--- start of Data shown ---

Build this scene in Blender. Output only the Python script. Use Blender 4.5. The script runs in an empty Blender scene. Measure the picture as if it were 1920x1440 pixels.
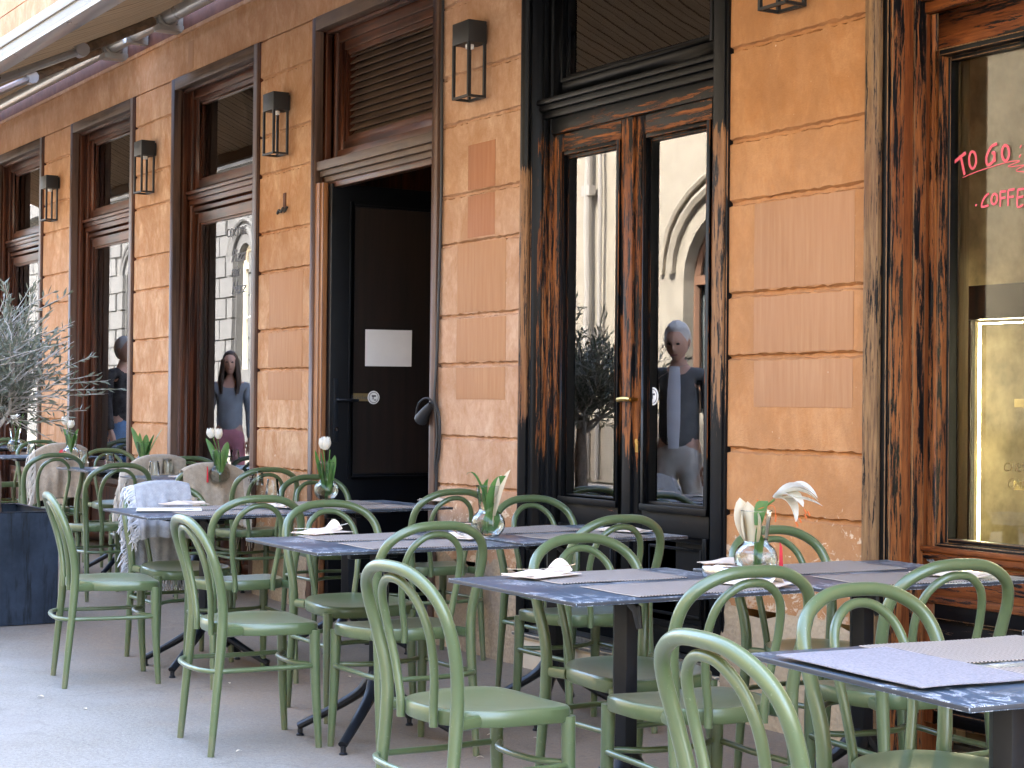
import bpy, bmesh, math, random
from mathutils import Vector, Matrix, Euler
S = bpy.context.scene
COL = S.collection
PI = math.pi
R = math.radians

# ------------------------------------------------------------------ camera
CX = Vector((0.5210, 0.8535, 0.0098)); CF = Vector((-0.8536, 0.5209, 0.0107))
CF.normalize(); CX = (CX - CX.dot(CF) * CF).normalized(); CU = CX.cross(CF)
CO = Vector((0.0, -4.299, 1.266)); FPX = 3240.7
cd = bpy.data.cameras.new('camera'); cam = bpy.data.objects.new('camera', cd); COL.objects.link(cam)
cam.matrix_world = Matrix(((CX.x, CU.x, -CF.x, CO.x), (CX.y, CU.y, -CF.y, CO.y), (CX.z, CU.z, -CF.z, CO.z), (0, 0, 0, 1)))
cd.sensor_fit = 'HORIZONTAL'; cd.sensor_width = 36.0; cd.lens = 36.0 * FPX / 1920.0
cd.clip_start = 0.05; cd.clip_end = 500.0
S.camera = cam

def at(u, v, axis, val):
    """point on the plane axis=val that the photo's pixel (u, v) shows"""
    d = CF * FPX + CX * (u - 960) - CU * (v - 720)
    t = (val - CO[axis]) / d[axis]
    return CO + d * t

# ------------------------------------------------------------------ world, sun, exposure
SUN_EL, SUN_AZ = R(46), R(14)          # azimuth measured from +Y (behind the cafe) towards +X
w = bpy.data.worlds.new('World'); S.world = w; w.use_nodes = True
wn = w.node_tree.nodes; wn.clear()
sky = wn.new('ShaderNodeTexSky'); sky.sky_type = 'NISHITA'; sky.sun_disc = False
sky.sun_elevation = SUN_EL; sky.sun_rotation = SUN_AZ; sky.air_density = .85; sky.dust_density = 4.0; sky.ozone_density = .5
bg = wn.new('ShaderNodeBackground'); bg.inputs['Strength'].default_value = 0.15
wo = wn.new('ShaderNodeOutputWorld')
w.node_tree.links.new(sky.outputs[0], bg.inputs[0]); w.node_tree.links.new(bg.outputs[0], wo.inputs[0])
sd = bpy.data.lights.new('sun', 'SUN'); sd.energy = 2.0; sd.angle = R(0.5); sd.color = (1.0, 0.97, 0.92)
so = bpy.data.objects.new('sun', sd); COL.objects.link(so)
sdir = Vector((math.sin(SUN_AZ) * math.cos(SUN_EL), math.cos(SUN_AZ) * math.cos(SUN_EL), math.sin(SUN_EL)))
so.rotation_euler = sdir.to_track_quat('Z', 'Y').to_euler(); so.location = (0, 20, 30)
S.view_settings.view_transform = 'Standard'; S.view_settings.look = 'None'
S.view_settings.exposure = 4.5; S.view_settings.gamma = 1.0
S.render.engine = 'CYCLES'
S.cycles.use_denoising = True
S.cycles.max_bounces = 9; S.cycles.diffuse_bounces = 4; S.cycles.glossy_bounces = 4
S.cycles.transmission_bounces = 6; S.cycles.transparent_max_bounces = 14
S.cycles.caustics_reflective = False; S.cycles.caustics_refractive = False
S.cycles.sample_clamp_indirect = 6.0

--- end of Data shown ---

#### Problem requirements:
Leave the images out, please, and restate each line word for word.

#### Task result:
Build this scene in Blender. Output only the Python script. Use Blender 4.5. The script runs in an empty Blender scene. Measure the picture as if it were 1920x1440 pixels.
import bpy, bmesh, math, random
from mathutils import Vector, Matrix, Euler
S = bpy.context.scene
COL = S.collection
PI = math.pi
R = math.radians

# ------------------------------------------------------------------ camera
CX = Vector((0.5210, 0.8535, 0.0098)); CF = Vector((-0.8536, 0.5209, 0.0107))
CF.normalize(); CX = (CX - CX.dot(CF) * CF).normalized(); CU = CX.cross(CF)
CO = Vector((0.0, -4.299, 1.266)); FPX = 3240.7
cd = bpy.data.cameras.new('camera'); cam = bpy.data.objects.new('camera', cd); COL.objects.link(cam)
cam.matrix_world = Matrix(((CX.x, CU.x, -CF.x, CO.x), (CX.y, CU.y, -CF.y, CO.y), (CX.z, CU.z, -CF.z, CO.z), (0, 0, 0, 1)))
cd.sensor_fit = 'HORIZONTAL'; cd.sensor_width = 36.0; cd.lens = 36.0 * FPX / 1920.0
cd.clip_start = 0.05; cd.clip_end = 500.0
S.camera = cam

def at(u, v, axis, val):
    """point on the plane axis=val that the photo's pixel (u, v) shows"""
    d = CF * FPX + CX * (u - 960) - CU * (v - 720)
    t = (val - CO[axis]) / d[axis]
    return CO + d * t

# ------------------------------------------------------------------ world, sun, exposure
SUN_EL, SUN_AZ = R(46), R(14)          # azimuth measured from +Y (behind the cafe) towards +X
w = bpy.data.worlds.new('World'); S.world = w; w.use_nodes = True
wn = w.node_tree.nodes; wn.clear()
sky = wn.new('ShaderNodeTexSky'); sky.sky_type = 'NISHITA'; sky.sun_disc = False
sky.sun_elevation = SUN_EL; sky.sun_rotation = SUN_AZ; sky.air_density = .85; sky.dust_density = 4.0; sky.ozone_density = .5
bg = wn.new('ShaderNodeBackground'); bg.inputs['Strength'].default_value = 0.15
wo = wn.new('ShaderNodeOutputWorld')
w.node_tree.links.new(sky.outputs[0], bg.inputs[0]); w.node_tree.links.new(bg.outputs[0], wo.inputs[0])
sd = bpy.data.lights.new('sun', 'SUN'); sd.energy = 2.0; sd.angle = R(0.5); sd.color = (1.0, 0.97, 0.92)
so = bpy.data.objects.new('sun', sd); COL.objects.link(so)
sdir = Vector((math.sin(SUN_AZ) * math.cos(SUN_EL), math.cos(SUN_AZ) * math.cos(SUN_EL), math.sin(SUN_EL)))
so.rotation_euler = sdir.to_track_quat('Z', 'Y').to_euler(); so.location = (0, 20, 30)
S.view_settings.view_transform = 'Standard'; S.view_settings.look = 'None'
S.view_settings.exposure = 4.5; S.view_settings.gamma = 1.0
S.render.engine = 'CYCLES'
S.cycles.use_denoising = True
S.cycles.max_bounces = 9; S.cycles.diffuse_bounces = 4; S.cycles.glossy_bounces = 4
S.cycles.transmission_bounces = 6; S.cycles.transparent_max_bounces = 14
S.cycles.caustics_reflective = False; S.cycles.caustics_refractive = False
S.cycles.sample_clamp_indirect = 6.0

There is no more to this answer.